Thursday, August 9, 2007

The mortgage crisis -- Fight back with creative living.

I’m not an economist, just an average every day American Joe, but the current situation with credit, mortgage firm failures and the skyrocketing costs have me worried. I can balance my checkbook, create a good personal budget and manage the budget of my department at the office. I have no idea of how to operate in the greater financial sector. I don’t think I need a PhD in economics to understand a few things.

The larger picture of finance and the economy in America is designed and manipulated to keep you and I under someone’s control. I earn a decent lower-middle class salary, I actually pay more in taxes per year than I grossed 10 years ago. I work hard and I’ve worked my way up from being an ex-sailor working construction sites as a pipefitter to heading a small IT department.

50 years ago I would be living the so-called American dream. I’d have a new ranch house, family, small luxuries of life. I would drive a new ’57 Chevy station wagon, take the kids to Florida every year and put aside pennies each week to save for the future.

Today I don’t own a home. The properties have been wildly over priced and the mortgage conditions hide (or at least they did hide) a time bomb. Within a few years I would be homeless with hundreds of thousands of dollars of debt hanging around my neck. I don’t have a savings account because between nearly invisible low interest rates and astronomical bank fees I would actually be losing money every day just to maintain an account.

My job isn’t secure because the industry I work in is tied to the fact that other people have to spend more and more money every day to keep the company I work for, afloat. If I loose it I will be giving up minimal benefits for lower pay and less benefits with longer working hours. That is, if I can find a job.

I burned my credit cards a year ago. I am still paying off a transmission rebuild that I had to pay for several years ago on my old car and a rental car I had to have while the transmission was being rebuilt. By time that debt is paid off I will have spent enough money that I actually could have bought an older used car.

I looked at my old bank statements from seven years ago last weekend out of curiosity and it made me sick.
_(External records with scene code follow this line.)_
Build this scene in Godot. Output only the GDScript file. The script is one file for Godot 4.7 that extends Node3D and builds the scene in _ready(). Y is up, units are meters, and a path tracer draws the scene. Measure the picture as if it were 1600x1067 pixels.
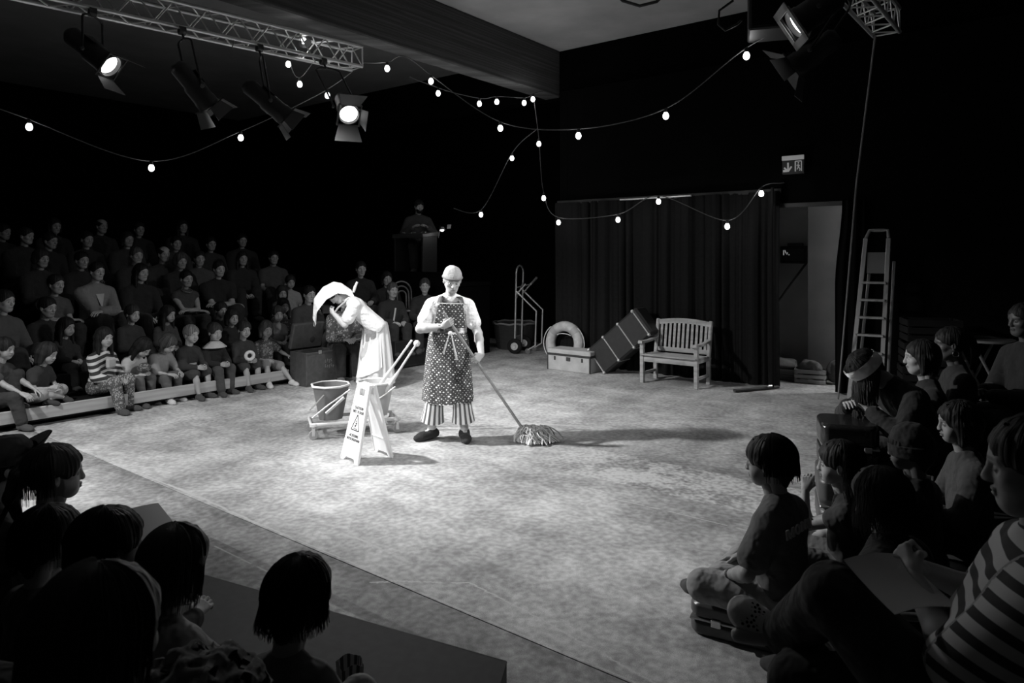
extends Node3D
# A small theatre hall seen from the audience: two performers mopping a concrete floor, spectators on three sides.
# Room frame: u runs along the back wall (towards the right and the viewer), v away from the viewer, both turned by TURN.

const TURN := -0.6613
const SERIF := "Droid Serif"
var used := {}
var cloths := {}
var heads := {}
var hands := {}
var hairs := {}
var skin: StandardMaterial3D
var M := {}


func R(u: float, y: float, v: float) -> Vector3:
	return Vector3(0.789 * u + 0.614 * v, y, 0.614 * u - 0.789 * v)


func grey(l: float) -> Color:
	return Color(l, l, l).linear_to_srgb()


# ---------------------------------------------------------------- meshes
class Shape:
	var v := PackedVector3Array()
	var n := PackedVector3Array()
	var c := PackedColorArray()
	var t := PackedVector2Array()
	var i := PackedInt32Array()
	var tint := Color.WHITE

	func put(p: Vector3, nn: Vector3, uv := Vector2.ZERO) -> int:
		v.append(p); n.append(nn); c.append(tint); t.append(uv)
		return v.size() - 1

	func tri(a: int, b: int, d: int) -> void:  # winds the face by its normals
		var f := (v[b] - v[a]).cross(v[d] - v[a])
		if f.dot(n[a] + n[b] + n[d]) > 0.0:
			i.append(a); i.append(d); i.append(b)
		else:
			i.append(a); i.append(b); i.append(d)

	func face(pts: Array, nn: Vector3, uvs := []) -> void:
		var s := v.size()
		for k in pts.size():
			put(pts[k], nn, uvs[k] if uvs else Vector2.ZERO)
		for k in range(1, pts.size() - 1):
			tri(s, s + k, s + k + 1)

	func box(size: Vector3, at := Vector3.ZERO, b := Basis(), r := 0.006) -> Shape:
		var e := size / 2.0
		r = minf(r, minf(e.x, minf(e.y, e.z)) * 0.9)
		for ax in 3:
			for sg in [-1.0, 1.0]:
				var nn := Vector3.ZERO
				nn[ax] = sg
				var a1 := (ax + 1) % 3
				var a2 := (ax + 2) % 3
				var q := []
				for s in [[-1, -1], [1, -1], [1, 1], [-1, 1]]:
					var p := Vector3.ZERO
					p[ax] = sg * e[ax]
					p[a1] = s[0] * (e[a1] - r)
					p[a2] = s[1] * (e[a2] - r)
					q.append(at + b * p)
				face(q, b * nn, [Vector2(0, 1), Vector2(1, 1), Vector2(1, 0), Vector2(0, 0)])
			var b1 := (ax + 1) % 3
			var b2 := (ax + 2) % 3
			for s in [[-1, -1], [1, -1], [1, 1], [-1, 1]]:
				var q2 := []
				for w in [[-1, 0], [1, 0], [1, 1], [-1, 1]]:
					var p := Vector3.ZERO
					p[ax] = w[0] * (e[ax] - r)
					p[b1] = s[0] * (e[b1] - (r if w[1] else 0.0))
					p[b2] = s[1] * (e[b2] - (0.0 if w[1] else r))
					q2.append(at + b * p)
				var nn := Vector3.ZERO
				nn[b1] = s[0]
				nn[b2] = s[1]
				face(q2, (b * nn).normalized())
		for sx in [-1, 1]:
			for sy in [-1, 1]:
				for sz in [-1, 1]:
					var s := Vector3(sx, sy, sz)
					var q3 := []
					for ax in 3:
						var p := s * (e - Vector3.ONE * r)
						p[ax] = s[ax] * e[ax]
						q3.append(at + b * p)
					face(q3, (b * s).normalized())
		return self

	func bar(a: Vector3, b: Vector3, w: float, h: float, up := Vector3.UP, r := 0.004) -> Shape:  # a board from a to b
		var z := (b - a).normalized()
		var x := up.cross(z).normalized()
		if x.length() < 0.5:
			x = Vector3.RIGHT.cross(z).normalized()
		return box(Vector3(w, h, a.distance_to(b)), (a + b) / 2.0, Basis(x, z.cross(x), z), r)

	func tube(pts: Array, rad, sides := 8, closed := false, flat := 1.0, caps := true) -> Shape:
		var m := pts.size()
		var s := v.size()
		var up := Vector3.UP
		var len := 0.0
		for k in m:
			var a: Vector3 = pts[(k - 1 + m) % m] if closed or k > 0 else pts[k]
			var b: Vector3 = pts[(k + 1) % m] if closed or k < m - 1 else pts[k]
			var d := (b - a).normalized()
			if k == 0:
				up = Vector3.UP if absf(d.y) < 0.9 else Vector3.RIGHT
			else:
				len += pts[k].distance_to(pts[k - 1])
			up = (up - d * up.dot(d)).normalized()
			var x := up.cross(d)
			var rr: float = rad[k] if rad is Array or rad is PackedFloat32Array else rad
			for j in sides + 1:
				var an := TAU * j / sides
				var nn := x * cos(an) + up * sin(an)
				put(pts[k] + x * cos(an) * rr + up * sin(an) * rr * flat, nn, Vector2(float(j) / sides, len))
		var rings := m if closed else m - 1
		for k in rings:
			var k2 := (k + 1) % m
			for j in sides:
				var a := s + k * (sides + 1) + j
				var b := s + k2 * (sides + 1) + j
				tri(a, a + 1, b)
				tri(a + 1, b + 1, b)
		if caps and not closed:
			for e in [0, m - 1]:
				var nn: Vector3 = ((pts[0] - pts[1]) if e == 0 else (pts[m - 1] - pts[m - 2])).normalized()
				var q := []
				for j in sides:
					q.append(v[s + e * (sides + 1) + j])
				face(q, nn)
		return self

	func lathe(prof: Array, sides := 20, xf := Transform3D(), smooth := true, arc := TAU) -> Shape:
		var nr := prof.size()
		var nrm := []
		for k in nr - 1:
			var d: Vector2 = prof[k + 1] - prof[k]
			nrm.append(Vector2(d.y, -d.x).normalized())
		for k in nr - 1:
			var s := v.size()
			for e in 2:
				var p: Vector2 = prof[k + e]
				var m2: Vector2 = nrm[k]
				if smooth:
					var o: int = clampi(k + (1 if e else -1), 0, nr - 2)
					if nrm[o].dot(m2) > 0.55:
						m2 = (m2 + nrm[o]).normalized()
				for j in sides + 1:
					var an := arc * j / sides
					put(xf * Vector3(p.x * cos(an), p.y, p.x * sin(an)), (xf.basis * Vector3(m2.x * cos(an), m2.y, m2.x * sin(an))).normalized(), Vector2(float(j) / sides, float(k + e) / (nr - 1)))
			for j in sides:
				tri(s + j, s + j + 1, s + sides + 1 + j)
				tri(s + j + 1, s + sides + 2 + j, s + sides + 1 + j)
		return self

	func prism(poly: PackedVector2Array, depth: float, xf := Transform3D()) -> Shape:  # an outline in x and y, extruded along z
		var ix := Geometry2D.triangulate_polygon(poly)
		var area := 0.0
		for k in poly.size():
			area += poly[k].cross(poly[(k + 1) % poly.size()])
		for sg in [-1.0, 1.0]:
			var s := v.size()
			for p in poly:
				put(xf * Vector3(p.x, p.y, sg * depth / 2.0), xf.basis * Vector3(0, 0, sg), Vector2(p.x, p.y))
			for k in range(0, ix.size(), 3):
				tri(s + ix[k], s + ix[k + 1], s + ix[k + 2])
		for k in poly.size():
			var a := poly[k]
			var b := poly[(k + 1) % poly.size()]
			var d := (b - a).normalized() * signf(area)
			face([xf * Vector3(a.x, a.y, -depth / 2), xf * Vector3(b.x, b.y, -depth / 2), xf * Vector3(b.x, b.y, depth / 2), xf * Vector3(a.x, a.y, depth / 2)], xf.basis * Vector3(d.y, -d.x, 0))
		return self

	func sheet(f: Callable, nu: int, nv: int, thick := 0.004) -> Shape:  # a cloth or a panel with two sides and rims; f(s, t)
		var pts := []
		for b in nv + 1:
			for a in nu + 1:
				pts.append(f.call(float(a) / nu, float(b) / nv))
		var row := nu + 1
		var s := v.size()
		for sg in [1.0, -1.0]:
			for b in nv + 1:
				for a in nu + 1:
					var du: Vector3 = pts[b * row + mini(a + 1, nu)] - pts[b * row + maxi(a - 1, 0)]
					var dv: Vector3 = pts[mini(b + 1, nv) * row + a] - pts[maxi(b - 1, 0) * row + a]
					var nn: Vector3 = du.cross(dv).normalized() * sg
					put(pts[b * row + a] + nn * thick / 2.0, nn, Vector2(float(a) / nu, float(b) / nv))
		var half := row * (nv + 1)
		for o in [s, s + half]:
			for b in nv:
				for a in nu:
					var k: int = o + b * row + a
					tri(k, k + 1, k + row)
					tri(k + 1, k + row + 1, k + row)
		var rim := []
		for a in nu: rim.append([a, a + 1])
		for a in nu: rim.append([nv * row + a, nv * row + a + 1])
		for b in nv: rim.append([b * row, (b + 1) * row])
		for b in nv: rim.append([b * row + nu, (b + 1) * row + nu])
		for e in rim:
			i.append_array([s + e[0], s + e[1], s + half + e[0], s + e[1], s + half + e[1], s + half + e[0]])
		return self

	func add(o: Shape, xf := Transform3D(), shade := 1.0) -> Shape:
		var s := v.size()
		var flip := xf.basis.determinant() < 0.0
		v.append_array(xf * o.v)
		var nb := Transform3D(xf.basis.inverse().transposed(), Vector3.ZERO)
		for nn in o.n:
			n.append((nb * nn).normalized())
		for k in o.c:
			c.append(Color(k.r * shade, k.g * shade, k.b * shade))
		t.append_array(o.t)
		for k in range(0, o.i.size(), 3):
			i.append(s + o.i[k])
			i.append(s + o.i[k + (2 if flip else 1)])
			i.append(s + o.i[k + (1 if flip else 2)])
		return self

	func mesh() -> ArrayMesh:
		var a := []
		a.resize(Mesh.ARRAY_MAX)
		a[Mesh.ARRAY_VERTEX] = v
		a[Mesh.ARRAY_NORMAL] = n
		a[Mesh.ARRAY_COLOR] = c
		a[Mesh.ARRAY_TEX_UV] = t
		a[Mesh.ARRAY_INDEX] = i
		var m := ArrayMesh.new()
		m.add_surface_from_arrays(Mesh.PRIMITIVE_TRIANGLES, a)
		return m


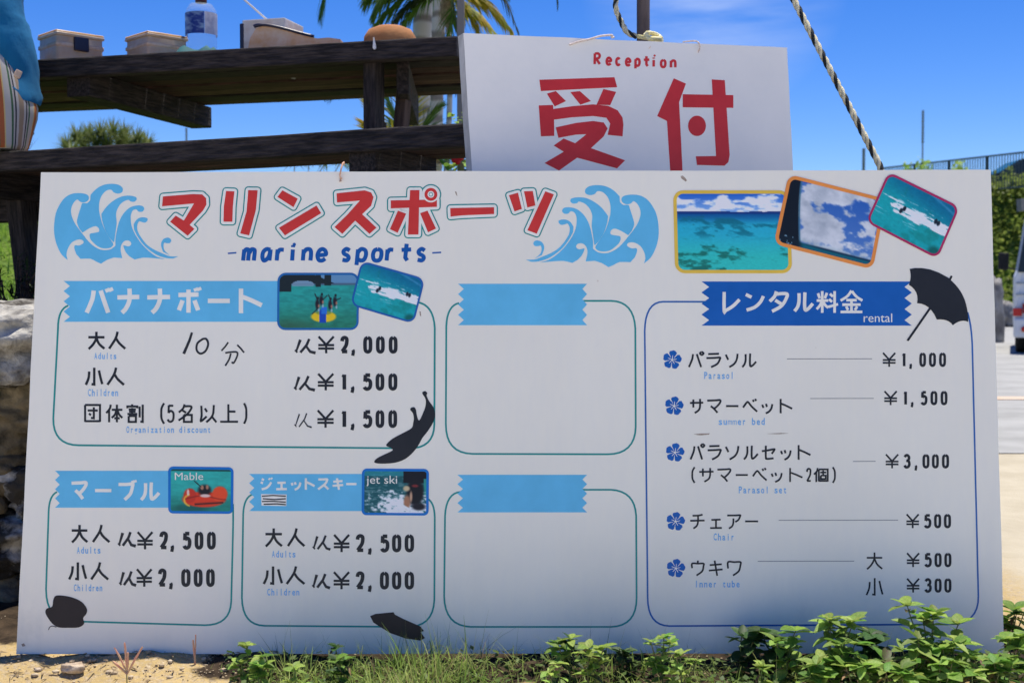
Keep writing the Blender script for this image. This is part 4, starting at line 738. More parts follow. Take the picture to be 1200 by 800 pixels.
# bottle
bx = at(236, 50, 3.86); bot = empty('water_bottle', (bx.x, bx.y, TZ+.001), 0, 'clear plastic water bottle with blue and white label on the table', 'bottle')
rB = 18*3.86/1500; ztop = at(236, 4, 3.86).z-TZ; zs = at(236, 17, 3.86).z-TZ
M_pet = bpy.data.materials.new('clear_pet'); M_pet.use_nodes = True; bb = M_pet.node_tree.nodes['Principled BSDF']; t_ = M_pet.node_tree; trn = t_.nodes.new('ShaderNodeBsdfTransparent'); trn.inputs[0].default_value = (.93, .96, .98, 1); mxs = t_.nodes.new('ShaderNodeMixShader'); mxs.inputs[0].default_value = .16; t_.links.new(trn.outputs[0], mxs.inputs[1]); t_.links.new(bb.outputs[0], mxs.inputs[2]); t_.links.new(mxs.outputs[0], t_.nodes['Material Output'].inputs[0]); bb.inputs['Base Color'].default_value = (.93, .95, .96, 1); bb.inputs['Roughness'].default_value = .08; bb.inputs['Transmission Weight'].default_value = .3; bb.inputs['IOR'].default_value = 1.12; bb.inputs['Specular IOR Level'].default_value = .9
bm = bmesh.new(); lathe(bm, [(rB*.8, 0), (rB*.97, .008), (rB, .03), (rB*.97, .05), (rB, .07), (rB, zs), (rB*.93, zs+.012), (rB*.72, zs+.027), (rB*.4, ztop-.004), (rB*.32, ztop)]); bm_obj('bottle_body', bm, M_pet, bot, True)
bm = bmesh.new(); lathe(bm, [(.017, ztop), (.0175, ztop+.018), (.015, ztop+.022)]); bm_obj('cap', bm, mat('dark_red_cap', (.06, .015, .02), .4), bot, True)
z0, z1 = at(236, 43, 3.86).z-TZ, at(236, 17.5, 3.86).z-TZ
def wrap(a0, a1, nm, m, z0=z0, z1=z1, g_=.001):
    n = 14; v = []; 
    for k in range(n+1):
        a = R(a0+(a1-a0)*k/n)
        for z in (z0, z1): v.append(((rB+g_)*math.sin(a), -(rB+g_)*math.cos(a), z))
    return mesh_obj(nm, v, [(2*k, 2*k+2, 2*k+3, 2*k+1) for k in range(n)], m, bot, True)
wrap(-110, 24, 'label', mat('blue_bottle_label', (.01, .03, .20), .35, (.35, .5, .62), scale=18, stretch=(1, 1, 2.2), lo=.5, hi=.78)); wrap(25, 130, 'label', mat('pale_bottle_label', (.66, .62, .64), .4, (.40, .38, .46), scale=45))
# green cloth under the bottle
bm = bmesh.new(); c0 = at(237, 54, 3.80); n = 14
vs = {}
for i in range(n+1):
    for j in range(6):
        x = (i/n-.5)*.17; y = (j/5-.5)*.10; e_ = min(1, 5*min(i/n, 1-i/n)+.12)*min(1, 5*min(j/5, 1-j/5)+.15); zz_ = TZ+.003+e_*(at(237, 50.5, 3.76).z-TZ)*(.62+.4*noise.noise(Vector((i*.5, j*.6, 3)))); vs[i, j] = bm.verts.new((c0.x+x, 3.76+y*.9, zz_))
for i in range(n):
    for j in range(5): bm.faces.new((vs[i, j], vs[i+1, j], vs[i+1, j+1], vs[i, j+1]))
tag(bm_obj('folded_cloth', bm, mat('dark_teal_cloth', (.01, .09, .10), .8), None, True), 'dark teal crumpled cloth at the foot of the water bottle', 'cloth')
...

I pay four times as much for gasoline, I pay three times as much for groceries and I buy fewer groceries than I did back then and I pay almost three times as much for electricity. My earnings have increased by 32% but my total expenses have increased more than 600%. All the savings that I had are long gone and I am actively looking for a cheaper apartment.

Burn your credit cards. Go to CCCS and pay off the old debts. Grow a vegetable garden or buy the cheapest foods that you can store in your pantry and stock up. Buy a bike and ride it when you can or use public transportation. Car pool with your co-workers. Don’t look at it as skimping by to survive. Take your financial stand against those who hold you down with money by denying them access to it.

The men who control every aspect of our lives do so with money. They hold your job, your access to affordable health care and your right to the pursuit of happiness in their hands via money. Remove their influence by not obsessing over your credit score as though it were your key to heaven. Remove their influence by using your creativity to earn money or goods by exercising your creativity. Use those creative urges by planting a garden or creating objects that can be sold or bartered.

Do not allow yourself to live in misery under their thumbs. Prick that thumb with your sharp mind.